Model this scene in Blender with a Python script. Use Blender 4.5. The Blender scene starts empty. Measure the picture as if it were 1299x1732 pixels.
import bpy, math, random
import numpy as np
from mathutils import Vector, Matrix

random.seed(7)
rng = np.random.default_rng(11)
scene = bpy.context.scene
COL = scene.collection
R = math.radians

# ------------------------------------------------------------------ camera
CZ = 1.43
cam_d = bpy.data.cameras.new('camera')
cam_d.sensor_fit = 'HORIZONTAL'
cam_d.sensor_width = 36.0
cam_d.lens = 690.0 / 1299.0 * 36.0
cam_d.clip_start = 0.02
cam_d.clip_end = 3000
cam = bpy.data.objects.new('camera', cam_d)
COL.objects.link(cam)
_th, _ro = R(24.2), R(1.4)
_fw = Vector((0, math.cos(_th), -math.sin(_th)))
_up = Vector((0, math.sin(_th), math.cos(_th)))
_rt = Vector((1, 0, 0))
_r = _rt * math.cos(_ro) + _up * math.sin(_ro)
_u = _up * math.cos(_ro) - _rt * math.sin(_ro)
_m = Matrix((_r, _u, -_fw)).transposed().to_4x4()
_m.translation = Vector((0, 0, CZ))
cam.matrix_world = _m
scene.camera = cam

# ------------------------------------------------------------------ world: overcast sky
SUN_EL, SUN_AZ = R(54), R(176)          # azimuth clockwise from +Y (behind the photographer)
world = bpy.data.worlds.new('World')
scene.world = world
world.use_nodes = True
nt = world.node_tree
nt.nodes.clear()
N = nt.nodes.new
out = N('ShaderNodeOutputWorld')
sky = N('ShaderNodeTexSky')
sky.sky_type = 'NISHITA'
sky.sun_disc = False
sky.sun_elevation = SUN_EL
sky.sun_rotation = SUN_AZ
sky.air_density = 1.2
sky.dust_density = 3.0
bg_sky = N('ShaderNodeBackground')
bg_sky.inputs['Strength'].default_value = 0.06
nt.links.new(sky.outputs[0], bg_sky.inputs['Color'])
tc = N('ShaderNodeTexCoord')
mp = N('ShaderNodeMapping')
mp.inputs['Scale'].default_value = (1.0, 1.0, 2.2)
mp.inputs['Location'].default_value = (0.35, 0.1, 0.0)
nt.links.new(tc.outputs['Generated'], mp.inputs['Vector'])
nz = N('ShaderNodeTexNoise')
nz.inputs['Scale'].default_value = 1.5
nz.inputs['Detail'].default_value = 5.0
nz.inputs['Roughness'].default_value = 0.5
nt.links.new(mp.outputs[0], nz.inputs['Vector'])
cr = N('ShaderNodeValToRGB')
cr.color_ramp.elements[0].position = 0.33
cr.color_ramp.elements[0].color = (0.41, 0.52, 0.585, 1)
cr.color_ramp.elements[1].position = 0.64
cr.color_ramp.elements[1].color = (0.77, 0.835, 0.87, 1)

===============

▸ **WORK TO DO**: Transcribe the material above in its entirety. Match it exactly.

▸ **SOLUTION**:
Model this scene in Blender with a Python script. Use Blender 4.5. The Blender scene starts empty. Measure the picture as if it were 1299x1732 pixels.
import bpy, math, random
import numpy as np
from mathutils import Vector, Matrix

random.seed(7)
rng = np.random.default_rng(11)
scene = bpy.context.scene
COL = scene.collection
R = math.radians

# ------------------------------------------------------------------ camera
CZ = 1.43
cam_d = bpy.data.cameras.new('camera')
cam_d.sensor_fit = 'HORIZONTAL'
cam_d.sensor_width = 36.0
cam_d.lens = 690.0 / 1299.0 * 36.0
cam_d.clip_start = 0.02
cam_d.clip_end = 3000
cam = bpy.data.objects.new('camera', cam_d)
COL.objects.link(cam)
_th, _ro = R(24.2), R(1.4)
_fw = Vector((0, math.cos(_th), -math.sin(_th)))
_up = Vector((0, math.sin(_th), math.cos(_th)))
_rt = Vector((1, 0, 0))
_r = _rt * math.cos(_ro) + _up * math.sin(_ro)
_u = _up * math.cos(_ro) - _rt * math.sin(_ro)
_m = Matrix((_r, _u, -_fw)).transposed().to_4x4()
_m.translation = Vector((0, 0, CZ))
cam.matrix_world = _m
scene.camera = cam

# ------------------------------------------------------------------ world: overcast sky
SUN_EL, SUN_AZ = R(54), R(176)          # azimuth clockwise from +Y (behind the photographer)
world = bpy.data.worlds.new('World')
scene.world = world
world.use_nodes = True
nt = world.node_tree
nt.nodes.clear()
N = nt.nodes.new
out = N('ShaderNodeOutputWorld')
sky = N('ShaderNodeTexSky')
sky.sky_type = 'NISHITA'
sky.sun_disc = False
sky.sun_elevation = SUN_EL
sky.sun_rotation = SUN_AZ
sky.air_density = 1.2
sky.dust_density = 3.0
bg_sky = N('ShaderNodeBackground')
bg_sky.inputs['Strength'].default_value = 0.06
nt.links.new(sky.outputs[0], bg_sky.inputs['Color'])
tc = N('ShaderNodeTexCoord')
mp = N('ShaderNodeMapping')
mp.inputs['Scale'].default_value = (1.0, 1.0, 2.2)
mp.inputs['Location'].default_value = (0.35, 0.1, 0.0)
nt.links.new(tc.outputs['Generated'], mp.inputs['Vector'])
nz = N('ShaderNodeTexNoise')
nz.inputs['Scale'].default_value = 1.5
nz.inputs['Detail'].default_value = 5.0
nz.inputs['Roughness'].default_value = 0.5
nt.links.new(mp.outputs[0], nz.inputs['Vector'])
cr = N('ShaderNodeValToRGB')
cr.color_ramp.elements[0].position = 0.33
cr.color_ramp.elements[0].color = (0.41, 0.52, 0.585, 1)
cr.color_ramp.elements[1].position = 0.64
cr.color_ramp.elements[1].color = (0.77, 0.835, 0.87, 1)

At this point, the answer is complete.